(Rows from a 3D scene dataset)
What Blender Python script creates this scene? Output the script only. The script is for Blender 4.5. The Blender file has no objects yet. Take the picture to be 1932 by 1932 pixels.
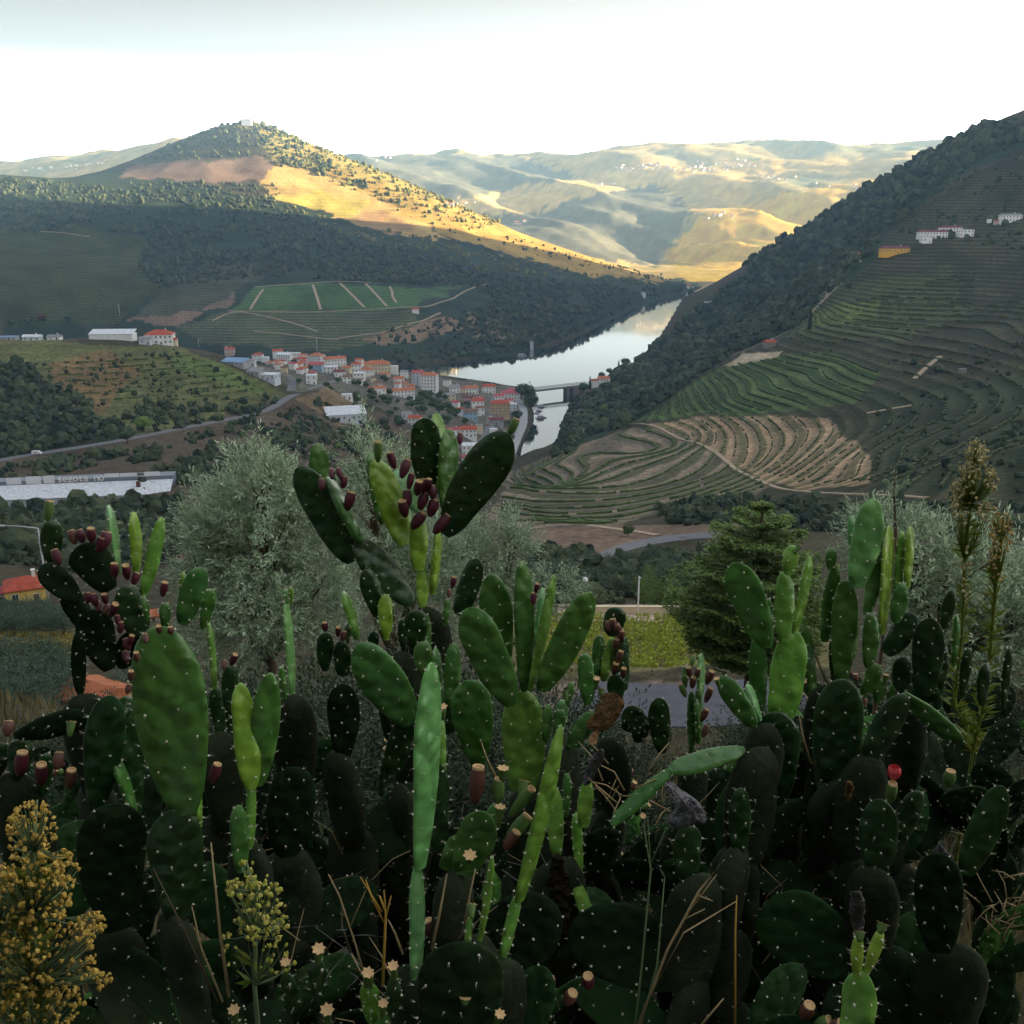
import bpy, math, random
import numpy as np
from mathutils import Vector, Matrix
random.seed(7)
RNG = np.random.default_rng(11)
S = bpy.context.scene
COL = S.collection
# ------------------------------------------------------------------ camera
HCAM = 220.0                       # eye level above the river
PITCH = math.radians(17.2)
FPX = 1896.0                       # focal length in units of a 1932 wide frame
SP, CP = math.sin(PITCH), math.cos(PITCH)
cam_d = bpy.data.cameras.new('camera')
cam = bpy.data.objects.new('camera', cam_d)
COL.objects.link(cam)
cam.location = (0, 0, HCAM)
cam.rotation_euler = (math.pi / 2 - PITCH, 0, 0)
cam_d.sensor_width = 36.0
cam_d.lens = 36.0 * FPX / 1932.0
cam_d.clip_start = 0.05
cam_d.clip_end = 60000
S.camera = cam
# ------------------------------------------------------------------ light
SUN_EL, SUN_AZ = math.radians(10.5), math.radians(82)      # azimuth from +Y (ahead) towards +X (right)
SUN_STRENGTH = 5.0
SKY_STRENGTH = 0.05
HAZE_DENSITY = 0.000085
S.view_settings.view_transform = 'Standard'
S.view_settings.look = 'None'
S.view_settings.gamma = 1.0
S.view_settings.use_curve_mapping = False
S.view_settings.exposure = 2.9
S.render.engine = 'CYCLES'
S.cycles.use_denoising = True
S.cycles.max_bounces = 6
S.cycles.diffuse_bounces = 2
S.cycles.glossy_bounces = 2
S.cycles.transmission_bounces = 2
S.cycles.transparent_max_bounces = 4
S.cycles.volume_bounces = 1
S.cycles.caustics_reflective = False
S.cycles.caustics_refractive = False
sun_d = bpy.data.lights.new('sun', 'SUN')
sun_d.energy = SUN_STRENGTH
sun_d.angle = math.radians(0.5)
sun_d.color = (1.0, 0.80, 0.50)
sun = bpy.data.objects.new('sun', sun_d)
COL.objects.link(sun)
sv = Vector((math.sin(SUN_AZ) * math.cos(SUN_EL), math.cos(SUN_AZ) * math.cos(SUN_EL), math.sin(SUN_EL)))
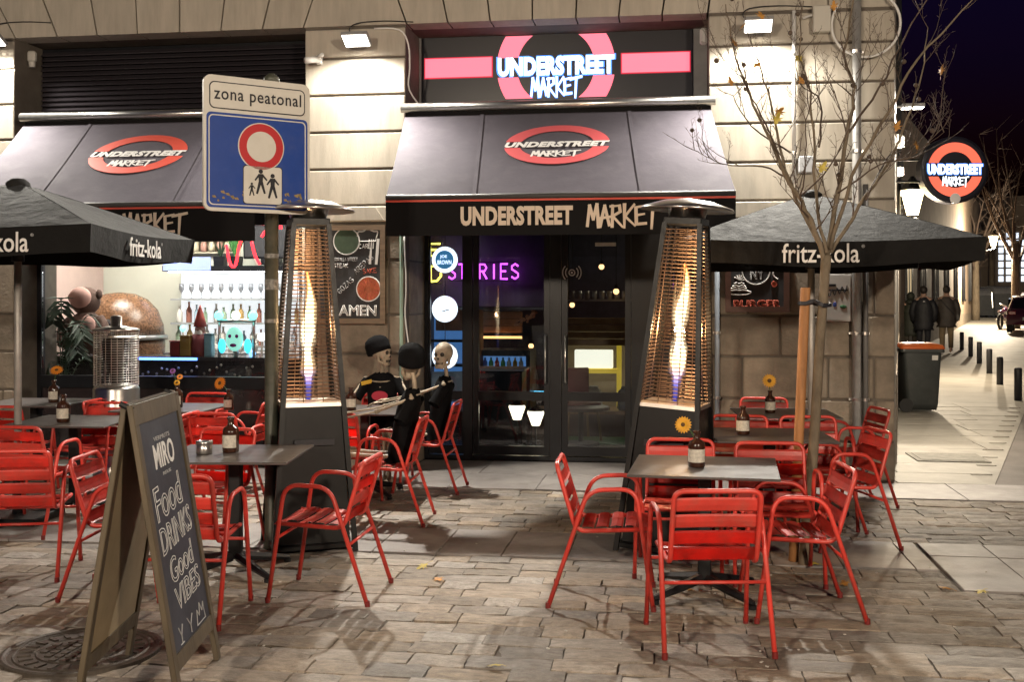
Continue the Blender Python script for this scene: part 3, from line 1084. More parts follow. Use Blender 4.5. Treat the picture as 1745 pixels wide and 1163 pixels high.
M_AWN = mat('awning_canvas', (0.092, 0.083, 0.100), 0.9, var=0.12, scale=1.5, spec=0.12, bump=0.25, bscale=2.5, bdist=0.03, dirt=(0.145, 0.135, 0.15), dirt_scale=5, dirt_amt=0.3)
M_AWNBLACK = mat('awning_black', (0.007, 0.0065, 0.007), 0.85, spec=0.2)
M_PRINTRED = mat('print_red', (0.62, 0.075, 0.045), 0.6)
M_PRINTPINK = mat('print_rose', (0.62, 0.10, 0.11), 0.6)
M_PRINTWHITE = mat('print_white', (0.74, 0.72, 0.70), 0.6)
M_PRINTCREAM = mat('print_cream', (0.66, 0.55, 0.44), 0.6)
def awning(x0, x1, label, red, ytop=10.36, ztop=3.40, yb=9.08, zb=2.52, word_x=0.0, cx_u=0.0, left=False):
    w = x1 - x0
    t = thing('awning', label, 'awning', ((x0 + x1) / 2, ytop, ztop), 0, 'grey awnings over the shop fronts')
    dy, dz = yb - ytop, zb - ztop
    sk = 0.15                          # the front bar hangs a hand's breadth to the right
    ln = math.hypot(dy, dz)
    b = MB()
    nx, ny = 12, 8
    for sgn_ in (0, 1):
        g = []
        for j in range(ny + 1):
            row = []
            for i in range(nx + 1):
                u_, v_ = i / nx, j / ny
                sag = -0.018 * math.sin(math.pi * v_) * (1 + 0.25 * math.cos(u_ * math.pi * 4)) - 0.006 * sgn_ + 0.004 * math.sin(u_ * 31 + v_ * 5) * v_ * (1 - v_) * 2
                row.append(b.bm.verts.new((-w / 2 + w * u_ + sk * v_, dy * v_, dz * v_ + sag)))
            g.append(row)
        for j in range(ny):
            for i in range(nx):
                f = (g[j][i], g[j][i + 1], g[j + 1][i + 1], g[j + 1][i])
                b.bm.faces.new(f if sgn_ else f[::-1])
    fab = b.build('canvas', M_AWN, t, True)
    for q in (0.26, 0.74):
        sm = MB()
        prev = None
        for j in range(17):
            v_ = j / 16
            pr = []
            for u_ in (q - 0.006, q + 0.006):
                z_ = -0.018 * math.sin(math.pi * v_) * (1 + 0.25 * math.cos(u_ * math.pi * 4)) + 0.004 * math.sin(u_ * 31 + v_ * 5) * v_ * (1 - v_) * 2
                pr.append(sm.bm.verts.new((-w / 2 + w * u_ + sk * v_, dy * v_ - 0.004, dz * v_ + z_ + 0.006)))
            if prev:
                sm.bm.faces.new((prev[0], prev[1], pr[1], pr[0]))
            prev = pr
        sm.build('seam', M_AWN, t, True)
    MB().tube([(-w / 2 - 0.04, 0.02, 0.085), (w / 2 + 0.04, 0.02, 0.085)], 0.045, 10).build('cassette', M_STEEL, t, True)
    MB().span(-w / 2, w / 2, 0.03, 0.5, -0.02, 0.05).build('back_rail', M_AWNBLACK, t)
    MB().tube([(-w / 2 + sk, dy, dz - 0.012), (w / 2 + sk, dy, dz - 0.012)], 0.024, 8).build('front_bar', mat('front_bar', (0.05, 0.047, 0.046), 0.6), t, True)
    va = MB()
    nn = 30
    rows = []
    for z in (0, -0.09, -0.18, -0.30):
        rows.append([va.bm.verts.new((sk - w / 2 + w * i / nn, dy - 0.012 + 0.010 * math.sin(i * 1.1) * (-z / 0.3), dz - 0.035 + z)) for i in range(nn + 1)])
    for r0, r1 in zip(rows, rows[1:]):
        for i in range(nn):
            va.bm.faces.new((r0[i], r0[i + 1], r1[i + 1], r1[i]))
    val = va.build('valance', M_AWNBLACK, t, True)
    MB().span(sk - w / 2 + 0.002, sk + w / 2 - 0.002, dy - 0.018, dy - 0.0145, dz - 0.052, dz - 0.036).build('red_stripe', M_PRINTRED, t)
    for s_ in (-1, 1):
        MB().tube([(s_ * w / 2 * 0.96, 0.02, -0.05), (s_ * w / 2 * 0.70, dy * 0.5, dz * 0.5 - 0.12), (s_ * w / 2 * 0.9 + sk, dy + 0.02, dz - 0.02)], 0.022, 6).build('folding_arm', M_GREYPAINT, t)
    # printed roundel on the slope
    ux = Vector((1, 0, 0))
    uy = Vector((0, -dy, -dz)).normalized()
    uz = ux.cross(uy)
    def slope(px, frac, lift):
        o = Vector((px, dy * frac, dz * frac - 0.018 * math.sin(math.pi * frac))) + uz * lift
        m = Matrix.Identity(4)
        m.col[0][:3] = ux
        m.col[1][:3] = uy
        m.col[2][:3] = uz
        m.col[3][:3] = o
        return m
    rx = cx_u - (x0 + x1) / 2
    for up_ in (1, -1):
        b = MB()
        o_, i_ = cap_band(0, 0, 0.47, 0.33, 0.075, up_, ex=1.0, ey=0.80)
        ring_mesh(b, o_, i_, 0.0, 0.003)
        b.xform(slope(rx, 0.40, 0.006))
        b.build('roundel_arc', red, t)
    put_text('UNDERSTREET', slope(rx, 0.40, 0.008), M_PRINTWHITE, t, w=0.93, h=0.105, bold=0.055, spacing=1.08, shear=0.22, thick=0.003)
    s2, w2 = strokes('MARKET', 0.09, GRAF, 0.70)
    stroke_ribbons(s2, slope(rx, 0.515, 0.008) @ Matrix.Scale(0.40 / w2, 4, (1, 0, 0)), M_PRINTWHITE, t, 0.02, 0.003)
    # words on the valance
    vy, vz = dy - 0.026, dz - 0.195
    put_text('UNDERSTREET', Matrix.Translation((word_x - 0.17, vy, vz + 0.02)) @ WALLROT, M_PRINTCREAM, t, w=0.93, h=0.16, bold=0.05, thick=0.003, spacing=1.06)
    s3, w3 = strokes('MARKET', 0.155, GRAF, 0.70)
    stroke_ribbons(s3, Matrix.Translation((word_x + 0.70, vy, vz + 0.015)) @ Matrix.Scale(0.56 / w3, 4, (1, 0, 0)) @ WALLROT, M_PRINTCREAM, t, 0.030, 0.003)
    return t
ax0, ax1 = fx(690, 10.36), fx(1212, 10.36)
awning(ax0, ax1, 'grey awning over the glass doors with a rose red UNDERSTREET MARKET roundel', M_PRINTPINK, cx_u=fx(950, 9.9), word_x=fx(880, 9.06) - (ax0 + ax1) / 2 + 0.17)
bx0, bx1 = fx(40, 10.36), fx(493, 10.36)
awning(bx0, bx1, 'grey awning over the shop window with an orange red UNDERSTREET MARKET roundel', M_PRINTRED, cx_u=fx(240, 9.9), word_x=fx(262, 9.06) - (bx0 + bx1) / 2 - 0.70, zb=2.49)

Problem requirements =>
Find the word "objects" in the data and copy out each line where it turns up.

Result of this exercise =>
What Blender Python script creates this scene? Output the script only. The script is for Blender 4.5. The Blender file has no objects yet. Take the picture to be 1932 by 1932 pixels.
cam = bpy.data.objects.new('camera', cam_d)
COL.objects.link(cam)
sun = bpy.data.objects.new('sun', sun_d)
COL.objects.link(sun)